Fawcett’s staunch egalitarian views is one of the more noticeable fantasies of the screenplay. even absent a conflicting account (at the time the film was released, explorer and historian John Hemming denounced the real-life Fawcett as a racist and “nutter”), movie-Fawcett’s progressive politics stretch the point of credibility. not that much would be helped by portraying him as downright prejudiced, but the screenplay’s insistence on reminding the audience of Fawcett’s inherent “goodness” by depicting him as a lone crusader for indigenous rights feels like an artificial machination to create a more “likable” protagonist. it’s a decision that is not only unnecessary (particularly since films like There Will Be Blood (2007) have proved that audiences can relate to the obsessive passions of even downright “bad” characters), but also eliminates any potential dynamism when Fawcett and the indigenous tribes begin building relationships with each other.
a similar manipulation is the inclusion of an epilogue describing the discovery of ancient ruins near where Fawcett theorized the location of “zed.” regardless of its veracity, why, for the purposes of the movie, does Fawcett need to be “right?” if “life is a mystery,” as even Fawcett says toward the end of the film, would it not be a more powerful demonstration of that theme to leave the question of zed’s existence ambiguous? what better way to compare the human experience to a repeated descent into a dangerous unknown than to never resolve the very “purpose” of that descent?

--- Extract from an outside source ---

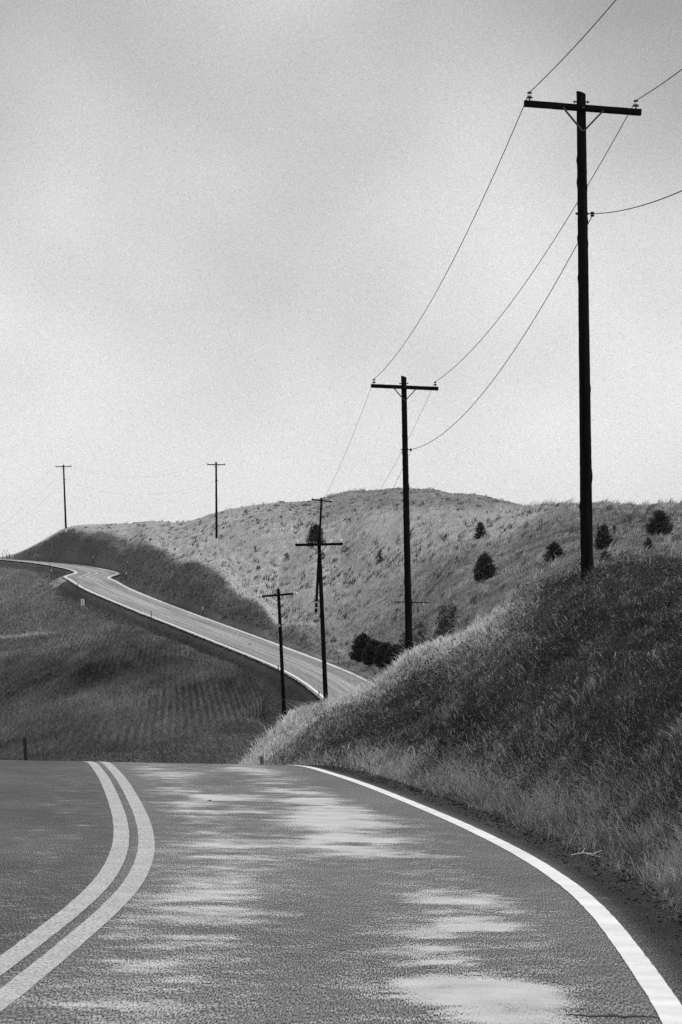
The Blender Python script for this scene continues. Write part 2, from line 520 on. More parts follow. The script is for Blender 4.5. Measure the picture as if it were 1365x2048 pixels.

not helping matters was how immediately the movie reminded me of Chinua Achebe’s famous critique of Heart of Darkness. Achebe argues, among other things, that Conrad’s racism manifests itself in the novel by treating an entire continent of numerous peoples and cultures and histories as nothing more than a metaphor for a single white man’s spiritual journey. i don’t think it’s ethically disqualifying for a group of mostly white filmmakers to make a film about a white man’s travels into indigenous territories, but by centering the film nearly entirely on Fawcett’s perspective a multitude of similarly interesting viewpoints are denied.
in fairness, The Lost City of Z treats the indigenous people in its story with much more humanity and sympathy than Conrad’s depictions of africans in Heart of Darkness (in one scene, for example, Fawcett stands in awe at the sophistication of a host tribe’s farmlands). but, only once, toward the end of the movie, does the film fully switch perspective to an indigenous character: asked what they will do with the captured Fawcett, a tribal leader responds, “let us find a home for his spirit.” it’s a simple line, but it provides so many layers to what follows that it made me wonder why a film that, thematically, seems about the allure of chaos and complexity would mechanically embrace simplicity by focusing exclusively on one point of view.
in spite of all this, The Lost City of Z is a visual feast. there are far shots of crowded ballrooms with perfectly in-sync waltzing. there’s delicate toying of light and shadow during whispered conversations. there are sweeping shots of the crowded lecture hall at the royal geographic society. and i still haven’t mentioned the jungles. evidently shot in colombia, the camera sees the jungles the way Percy does: through the eyes of love.
in fact, The Lost City of Z could even work best as a dramatic romance between Percy Fawcett and the amazonian jungles.
but it might have been stronger if the biographers weren’t so in love with their subject.
rating: a delicious pitcher of tropical sangria with an unknown fruit that overpowers the other flavors and is achingly sweet.